* Start Data listing *
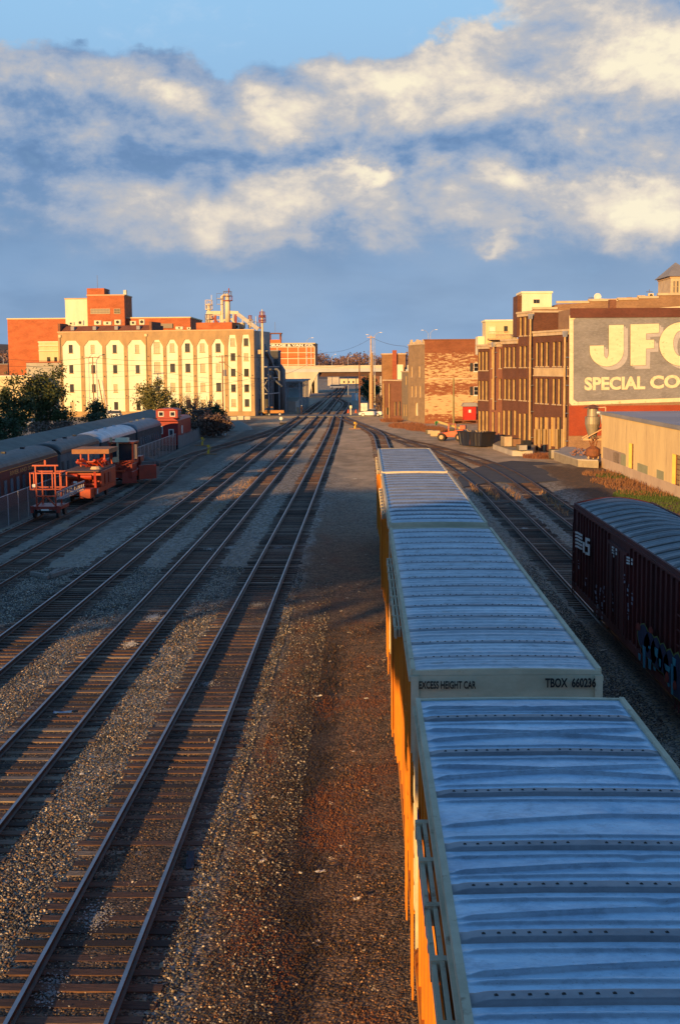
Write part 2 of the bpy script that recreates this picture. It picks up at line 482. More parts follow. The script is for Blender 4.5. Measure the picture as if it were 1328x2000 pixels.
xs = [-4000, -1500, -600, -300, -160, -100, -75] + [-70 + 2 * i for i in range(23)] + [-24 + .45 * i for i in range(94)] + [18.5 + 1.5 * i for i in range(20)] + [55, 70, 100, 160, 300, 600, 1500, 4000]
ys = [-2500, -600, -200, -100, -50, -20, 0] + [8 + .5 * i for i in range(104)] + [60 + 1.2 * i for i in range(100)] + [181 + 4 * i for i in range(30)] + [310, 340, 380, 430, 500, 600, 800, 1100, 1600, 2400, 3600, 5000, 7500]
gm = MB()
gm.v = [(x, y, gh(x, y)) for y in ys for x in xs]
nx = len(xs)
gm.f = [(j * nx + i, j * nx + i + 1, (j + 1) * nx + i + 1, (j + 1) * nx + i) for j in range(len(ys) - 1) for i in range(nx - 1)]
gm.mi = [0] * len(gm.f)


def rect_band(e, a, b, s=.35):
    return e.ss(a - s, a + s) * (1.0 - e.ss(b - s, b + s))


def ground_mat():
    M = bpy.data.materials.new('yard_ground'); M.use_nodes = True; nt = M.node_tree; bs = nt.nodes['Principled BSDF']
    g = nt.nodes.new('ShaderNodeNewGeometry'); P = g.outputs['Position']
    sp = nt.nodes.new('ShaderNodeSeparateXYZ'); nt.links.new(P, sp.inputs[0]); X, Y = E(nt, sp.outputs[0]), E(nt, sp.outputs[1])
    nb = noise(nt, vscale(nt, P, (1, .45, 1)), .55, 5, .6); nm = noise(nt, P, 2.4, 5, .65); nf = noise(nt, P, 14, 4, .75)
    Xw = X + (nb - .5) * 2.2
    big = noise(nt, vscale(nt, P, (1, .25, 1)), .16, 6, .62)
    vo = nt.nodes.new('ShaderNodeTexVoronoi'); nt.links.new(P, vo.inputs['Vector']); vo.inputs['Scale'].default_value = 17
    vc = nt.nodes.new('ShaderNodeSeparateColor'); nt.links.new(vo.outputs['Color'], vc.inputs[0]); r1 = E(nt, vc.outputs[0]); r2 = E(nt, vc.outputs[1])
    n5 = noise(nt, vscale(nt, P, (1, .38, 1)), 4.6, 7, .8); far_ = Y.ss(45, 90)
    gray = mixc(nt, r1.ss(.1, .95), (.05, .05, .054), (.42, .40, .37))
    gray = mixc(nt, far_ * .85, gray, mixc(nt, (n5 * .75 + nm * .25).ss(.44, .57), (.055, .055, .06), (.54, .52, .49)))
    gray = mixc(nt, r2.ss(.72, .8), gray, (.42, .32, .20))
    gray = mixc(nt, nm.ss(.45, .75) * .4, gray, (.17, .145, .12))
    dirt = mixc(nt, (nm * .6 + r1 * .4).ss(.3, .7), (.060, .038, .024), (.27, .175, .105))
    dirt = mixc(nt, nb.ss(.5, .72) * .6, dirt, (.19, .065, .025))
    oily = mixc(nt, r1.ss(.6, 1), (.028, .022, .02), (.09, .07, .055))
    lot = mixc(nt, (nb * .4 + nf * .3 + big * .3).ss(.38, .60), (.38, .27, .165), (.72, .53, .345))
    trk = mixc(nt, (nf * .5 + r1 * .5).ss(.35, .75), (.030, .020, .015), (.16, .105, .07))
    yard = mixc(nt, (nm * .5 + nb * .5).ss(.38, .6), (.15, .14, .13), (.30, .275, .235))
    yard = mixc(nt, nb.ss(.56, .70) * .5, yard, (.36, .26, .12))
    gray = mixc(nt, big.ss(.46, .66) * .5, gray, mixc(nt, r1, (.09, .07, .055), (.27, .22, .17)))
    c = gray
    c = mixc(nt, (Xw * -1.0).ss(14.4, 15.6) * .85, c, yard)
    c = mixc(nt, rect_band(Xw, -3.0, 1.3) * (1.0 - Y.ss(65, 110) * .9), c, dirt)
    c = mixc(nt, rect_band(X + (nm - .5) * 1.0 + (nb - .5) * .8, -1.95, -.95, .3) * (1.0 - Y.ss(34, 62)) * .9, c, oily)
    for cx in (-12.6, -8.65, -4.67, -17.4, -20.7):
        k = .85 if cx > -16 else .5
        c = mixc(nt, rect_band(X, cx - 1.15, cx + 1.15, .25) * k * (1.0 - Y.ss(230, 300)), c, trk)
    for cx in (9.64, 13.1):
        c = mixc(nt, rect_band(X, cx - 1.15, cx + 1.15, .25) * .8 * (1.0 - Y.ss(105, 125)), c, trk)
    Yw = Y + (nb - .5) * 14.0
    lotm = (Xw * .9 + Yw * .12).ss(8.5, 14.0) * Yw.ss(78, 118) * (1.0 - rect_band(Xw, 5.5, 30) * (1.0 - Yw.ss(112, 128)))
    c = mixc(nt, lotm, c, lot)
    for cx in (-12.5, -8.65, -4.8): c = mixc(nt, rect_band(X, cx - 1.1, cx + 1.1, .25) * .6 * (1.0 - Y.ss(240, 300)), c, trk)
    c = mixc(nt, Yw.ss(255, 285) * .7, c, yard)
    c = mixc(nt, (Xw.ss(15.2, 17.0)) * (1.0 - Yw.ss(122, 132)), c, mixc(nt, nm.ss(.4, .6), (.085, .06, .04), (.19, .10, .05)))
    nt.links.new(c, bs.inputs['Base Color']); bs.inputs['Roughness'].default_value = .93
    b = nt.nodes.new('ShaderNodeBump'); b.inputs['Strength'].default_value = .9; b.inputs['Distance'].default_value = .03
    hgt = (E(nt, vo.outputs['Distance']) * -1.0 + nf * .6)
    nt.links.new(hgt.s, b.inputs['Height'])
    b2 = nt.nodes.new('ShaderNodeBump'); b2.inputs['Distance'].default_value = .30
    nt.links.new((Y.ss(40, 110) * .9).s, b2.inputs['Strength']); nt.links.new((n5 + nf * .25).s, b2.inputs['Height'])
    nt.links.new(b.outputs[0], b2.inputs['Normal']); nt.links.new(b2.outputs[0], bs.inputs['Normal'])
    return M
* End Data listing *
* Start Data listing *
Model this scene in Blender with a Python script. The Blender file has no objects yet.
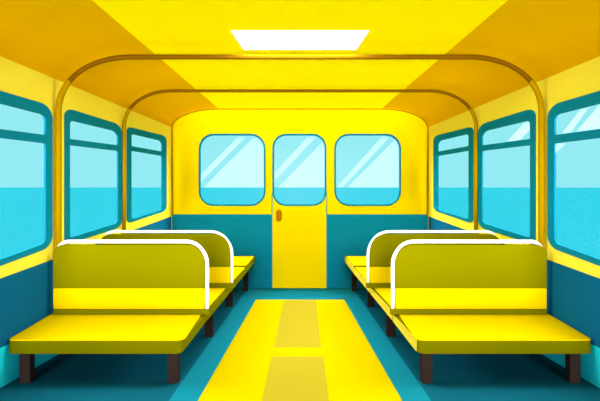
* End Data listing *
Written problem => Count the lines in the records above that contain the word "script", and give only the number.

Problem solution => 2